# Scene modeling code data:
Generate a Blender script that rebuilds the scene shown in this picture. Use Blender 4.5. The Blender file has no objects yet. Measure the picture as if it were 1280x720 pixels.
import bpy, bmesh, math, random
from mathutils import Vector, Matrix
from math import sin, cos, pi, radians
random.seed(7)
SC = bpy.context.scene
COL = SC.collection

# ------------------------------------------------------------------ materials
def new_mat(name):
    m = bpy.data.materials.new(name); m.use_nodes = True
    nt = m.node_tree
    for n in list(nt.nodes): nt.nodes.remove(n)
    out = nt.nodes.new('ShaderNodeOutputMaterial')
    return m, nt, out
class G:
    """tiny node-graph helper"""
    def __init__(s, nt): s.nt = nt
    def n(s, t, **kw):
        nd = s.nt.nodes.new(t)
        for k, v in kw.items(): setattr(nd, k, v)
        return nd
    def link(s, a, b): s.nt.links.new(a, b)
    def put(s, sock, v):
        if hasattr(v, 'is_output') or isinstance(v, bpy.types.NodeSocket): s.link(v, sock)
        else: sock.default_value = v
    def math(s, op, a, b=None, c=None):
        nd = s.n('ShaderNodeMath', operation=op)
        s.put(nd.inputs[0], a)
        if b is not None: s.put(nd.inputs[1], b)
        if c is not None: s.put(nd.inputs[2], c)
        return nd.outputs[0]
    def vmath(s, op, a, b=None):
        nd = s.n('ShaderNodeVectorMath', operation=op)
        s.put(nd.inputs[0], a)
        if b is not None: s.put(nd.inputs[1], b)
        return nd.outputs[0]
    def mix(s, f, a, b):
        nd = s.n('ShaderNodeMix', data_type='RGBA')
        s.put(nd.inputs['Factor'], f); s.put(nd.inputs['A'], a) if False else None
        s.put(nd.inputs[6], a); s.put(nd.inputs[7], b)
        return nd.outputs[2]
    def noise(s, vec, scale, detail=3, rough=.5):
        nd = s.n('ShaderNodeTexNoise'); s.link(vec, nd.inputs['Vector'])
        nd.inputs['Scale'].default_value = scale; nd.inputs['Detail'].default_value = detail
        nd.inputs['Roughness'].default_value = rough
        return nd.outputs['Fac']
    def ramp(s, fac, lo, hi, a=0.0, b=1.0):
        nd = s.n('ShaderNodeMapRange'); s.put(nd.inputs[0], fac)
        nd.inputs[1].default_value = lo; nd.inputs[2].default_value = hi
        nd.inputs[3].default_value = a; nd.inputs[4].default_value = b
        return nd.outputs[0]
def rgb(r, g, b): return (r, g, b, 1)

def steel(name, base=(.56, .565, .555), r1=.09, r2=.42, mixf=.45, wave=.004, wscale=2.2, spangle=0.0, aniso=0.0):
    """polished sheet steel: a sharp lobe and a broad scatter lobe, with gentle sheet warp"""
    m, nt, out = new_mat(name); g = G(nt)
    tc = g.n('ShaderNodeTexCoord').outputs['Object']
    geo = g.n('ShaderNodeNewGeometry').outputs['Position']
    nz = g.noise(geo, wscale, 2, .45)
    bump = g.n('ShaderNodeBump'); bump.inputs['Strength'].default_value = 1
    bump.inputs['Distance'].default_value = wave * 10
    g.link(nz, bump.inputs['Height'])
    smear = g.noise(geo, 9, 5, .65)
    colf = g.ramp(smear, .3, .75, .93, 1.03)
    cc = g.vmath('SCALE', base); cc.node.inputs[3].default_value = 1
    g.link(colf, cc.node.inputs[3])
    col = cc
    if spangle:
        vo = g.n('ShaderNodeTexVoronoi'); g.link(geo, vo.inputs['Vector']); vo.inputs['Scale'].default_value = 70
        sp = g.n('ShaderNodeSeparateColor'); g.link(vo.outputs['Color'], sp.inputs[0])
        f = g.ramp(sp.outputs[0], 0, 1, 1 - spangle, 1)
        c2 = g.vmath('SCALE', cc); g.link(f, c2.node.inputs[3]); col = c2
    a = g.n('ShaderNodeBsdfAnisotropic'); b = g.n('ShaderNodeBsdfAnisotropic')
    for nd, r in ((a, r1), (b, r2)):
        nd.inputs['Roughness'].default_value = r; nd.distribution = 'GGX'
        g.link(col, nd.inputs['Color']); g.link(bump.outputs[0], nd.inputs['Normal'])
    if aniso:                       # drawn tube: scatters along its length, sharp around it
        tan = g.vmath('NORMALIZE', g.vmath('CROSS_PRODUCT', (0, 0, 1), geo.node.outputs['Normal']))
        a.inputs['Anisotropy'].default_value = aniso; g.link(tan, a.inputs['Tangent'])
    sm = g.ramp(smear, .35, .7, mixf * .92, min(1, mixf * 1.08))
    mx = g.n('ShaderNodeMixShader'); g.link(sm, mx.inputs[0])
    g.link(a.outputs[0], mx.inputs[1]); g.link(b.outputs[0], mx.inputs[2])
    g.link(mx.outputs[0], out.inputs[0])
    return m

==

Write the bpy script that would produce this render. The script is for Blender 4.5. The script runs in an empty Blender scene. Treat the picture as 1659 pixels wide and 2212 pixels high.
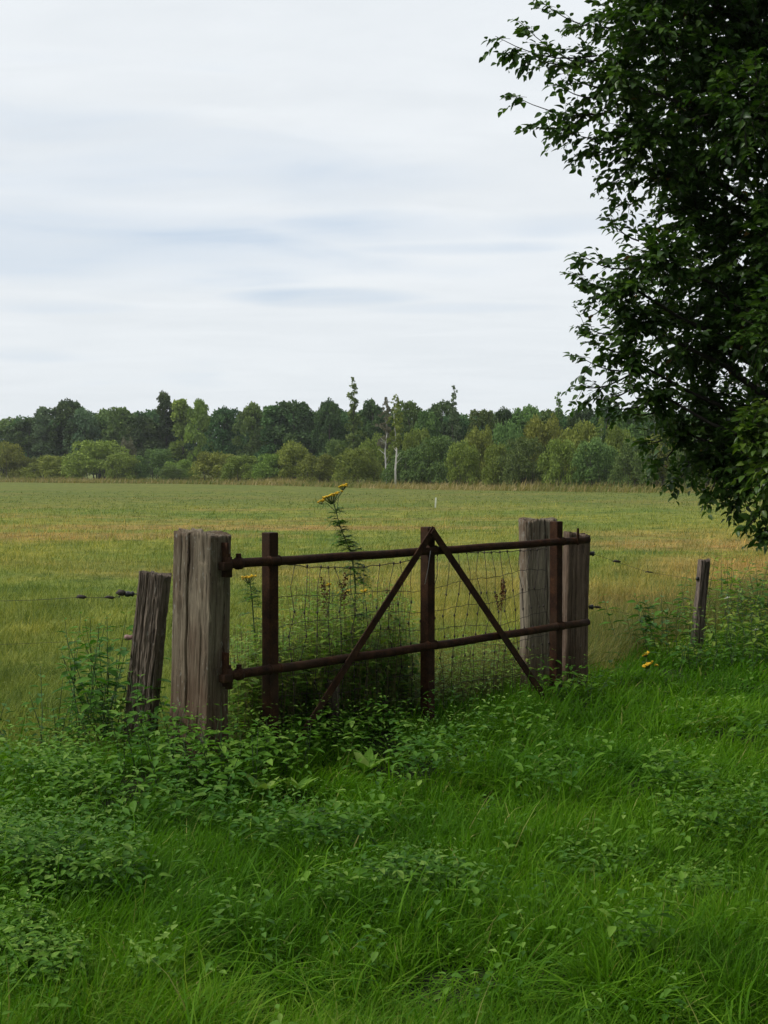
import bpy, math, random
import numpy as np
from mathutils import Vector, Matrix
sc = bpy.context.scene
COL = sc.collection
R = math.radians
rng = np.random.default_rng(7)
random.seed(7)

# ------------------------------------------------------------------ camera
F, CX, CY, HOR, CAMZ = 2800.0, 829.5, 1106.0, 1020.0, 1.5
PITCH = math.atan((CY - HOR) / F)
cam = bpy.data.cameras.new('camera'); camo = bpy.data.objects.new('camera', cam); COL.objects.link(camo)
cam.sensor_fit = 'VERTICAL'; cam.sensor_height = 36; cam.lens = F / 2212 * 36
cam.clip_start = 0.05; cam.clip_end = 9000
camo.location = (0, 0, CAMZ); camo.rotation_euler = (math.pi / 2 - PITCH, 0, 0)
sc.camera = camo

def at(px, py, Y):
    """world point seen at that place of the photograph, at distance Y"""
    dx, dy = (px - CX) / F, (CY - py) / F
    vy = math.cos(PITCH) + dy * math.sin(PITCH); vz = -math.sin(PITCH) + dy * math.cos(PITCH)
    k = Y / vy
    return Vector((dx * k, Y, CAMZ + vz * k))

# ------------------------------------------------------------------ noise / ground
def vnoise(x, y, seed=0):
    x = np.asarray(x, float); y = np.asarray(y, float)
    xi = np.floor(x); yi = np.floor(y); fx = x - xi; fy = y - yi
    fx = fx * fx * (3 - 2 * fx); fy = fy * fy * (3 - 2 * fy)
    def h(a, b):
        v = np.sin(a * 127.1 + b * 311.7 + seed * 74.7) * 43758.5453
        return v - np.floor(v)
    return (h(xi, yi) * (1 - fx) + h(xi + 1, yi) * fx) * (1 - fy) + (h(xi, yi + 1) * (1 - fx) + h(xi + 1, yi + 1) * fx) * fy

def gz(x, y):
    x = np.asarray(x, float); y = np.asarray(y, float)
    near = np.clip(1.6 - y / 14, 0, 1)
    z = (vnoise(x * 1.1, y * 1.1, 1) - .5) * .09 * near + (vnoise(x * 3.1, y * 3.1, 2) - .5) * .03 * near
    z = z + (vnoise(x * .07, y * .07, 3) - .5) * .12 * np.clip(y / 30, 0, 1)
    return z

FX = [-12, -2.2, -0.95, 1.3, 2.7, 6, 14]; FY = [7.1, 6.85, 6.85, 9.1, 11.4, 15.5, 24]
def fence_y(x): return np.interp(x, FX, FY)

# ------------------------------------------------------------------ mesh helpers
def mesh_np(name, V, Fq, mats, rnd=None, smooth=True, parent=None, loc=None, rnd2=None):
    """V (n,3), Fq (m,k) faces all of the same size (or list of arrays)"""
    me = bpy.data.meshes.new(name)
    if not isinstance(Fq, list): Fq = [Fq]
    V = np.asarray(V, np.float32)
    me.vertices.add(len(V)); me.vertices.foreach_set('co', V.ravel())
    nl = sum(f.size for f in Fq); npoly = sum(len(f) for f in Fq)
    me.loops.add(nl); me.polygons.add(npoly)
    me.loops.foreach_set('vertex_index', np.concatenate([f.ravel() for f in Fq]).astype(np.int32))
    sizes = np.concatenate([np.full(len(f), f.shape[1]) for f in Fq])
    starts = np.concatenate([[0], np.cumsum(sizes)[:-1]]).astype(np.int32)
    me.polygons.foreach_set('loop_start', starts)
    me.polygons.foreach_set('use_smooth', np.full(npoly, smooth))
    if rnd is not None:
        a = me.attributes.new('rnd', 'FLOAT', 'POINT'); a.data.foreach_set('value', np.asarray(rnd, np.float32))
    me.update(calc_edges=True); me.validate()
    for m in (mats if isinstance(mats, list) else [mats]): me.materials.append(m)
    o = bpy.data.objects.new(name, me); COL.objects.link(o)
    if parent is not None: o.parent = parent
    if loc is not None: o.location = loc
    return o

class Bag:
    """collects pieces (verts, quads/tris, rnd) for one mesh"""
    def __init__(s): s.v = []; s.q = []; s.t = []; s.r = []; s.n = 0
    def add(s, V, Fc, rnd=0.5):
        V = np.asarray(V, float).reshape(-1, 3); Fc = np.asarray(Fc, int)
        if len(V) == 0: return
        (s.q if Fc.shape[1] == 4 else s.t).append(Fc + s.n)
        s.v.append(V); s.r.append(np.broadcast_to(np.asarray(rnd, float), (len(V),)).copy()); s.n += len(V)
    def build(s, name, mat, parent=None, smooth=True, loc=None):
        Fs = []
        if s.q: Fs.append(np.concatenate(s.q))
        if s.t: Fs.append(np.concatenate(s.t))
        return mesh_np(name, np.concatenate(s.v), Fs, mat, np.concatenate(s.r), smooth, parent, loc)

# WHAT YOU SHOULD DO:
Copy out all lines where the word "Blender" appears.

# EXERCISE RESPONSE:
Generate a Blender script that rebuilds the scene shown in this picture. Use Blender 4.5. The Blender file has no objects yet. Measure the picture as if it were 1280x720 pixels.
Write the bpy script that would produce this render. The script is for Blender 4.5. The script runs in an empty Blender scene. Treat the picture as 1659 pixels wide and 2212 pixels high.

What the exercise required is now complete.